Booker T. Washington’s journey to education began with extraordinary hardship. Born into slavery, he worked in salt furnaces and coal mines as a boy, squeezing in school wherever possible. Inspired by tales of Hampton Institute, he walked 500 miles to attend, eventually earning high marks and returning as a teacher, as reported by History.
In 1881, at age 25, Washington became the founding principal of the Tuskegee Normal and Industrial Institute in Alabama, now Tuskegee University. He stressed the importance of vocational training, believing economic self-reliance was key to Black advancement. Though his accommodationist stance toward segregation drew criticism from contemporaries like W.E.B. Du Bois, Washington’s leadership and institution-building efforts had lasting influence. He was a bridge between two eras: slavery and Black self-determination.
6. Charlotte Forten Grimké (1837–1914)

A member of a prominent abolitionist family, Charlotte Forten Grimké became one of the first Black women to teach formerly enslaved people in the South during the Civil War. According to the National Park Service, as part of the Port Royal Experiment, a program designed to help newly freed communities transition to freedom, she taught in South Carolina, documenting her experiences in detailed journals that remain essential historical records. Forten became the first Black teacher in Beaufort County when she joined the staff of the Penn School on St. Helena Island.

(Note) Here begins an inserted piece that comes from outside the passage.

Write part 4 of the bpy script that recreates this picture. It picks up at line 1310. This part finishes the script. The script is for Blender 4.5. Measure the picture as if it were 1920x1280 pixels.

During her time there, classes were held at Brick Baptist Church, a historic location that later honored her legacy with a commemorative marker near its entrance. Forten Grimké meticulously documented her experiences in journals and shared her observations with a wider audience through her published essay, “Life on the Sea Islands,” which appeared in The Atlantic Monthly in 1864. She continued teaching at various schools on St. Helena Island until the Civil War’s conclusion.
Forten Grimké later taught in integrated schools in the North, a rare achievement for her time. Her commitment to racial equality and education as liberation positioned her at the intersection of abolition, women’s rights, and civil rights decades before the modern movements took shape.
7. Joe Louis Clark (1938–2020)

Made famous by the film Lean on Me, Joe Louis Clark was the dynamic and controversial principal of Eastside High School in Paterson, New Jersey. Known for carrying a bullhorn and baseball bat through the halls, Clark demanded excellence, discipline, and personal accountability from his students and teachers.
According to CNN, the legendary principal once “expelled 300 students for ‘fighting, vandalism, abusing teachers, and drug possession’ in one day.”
Under his leadership, the school went from chaos to order, with improved test scores and student morale.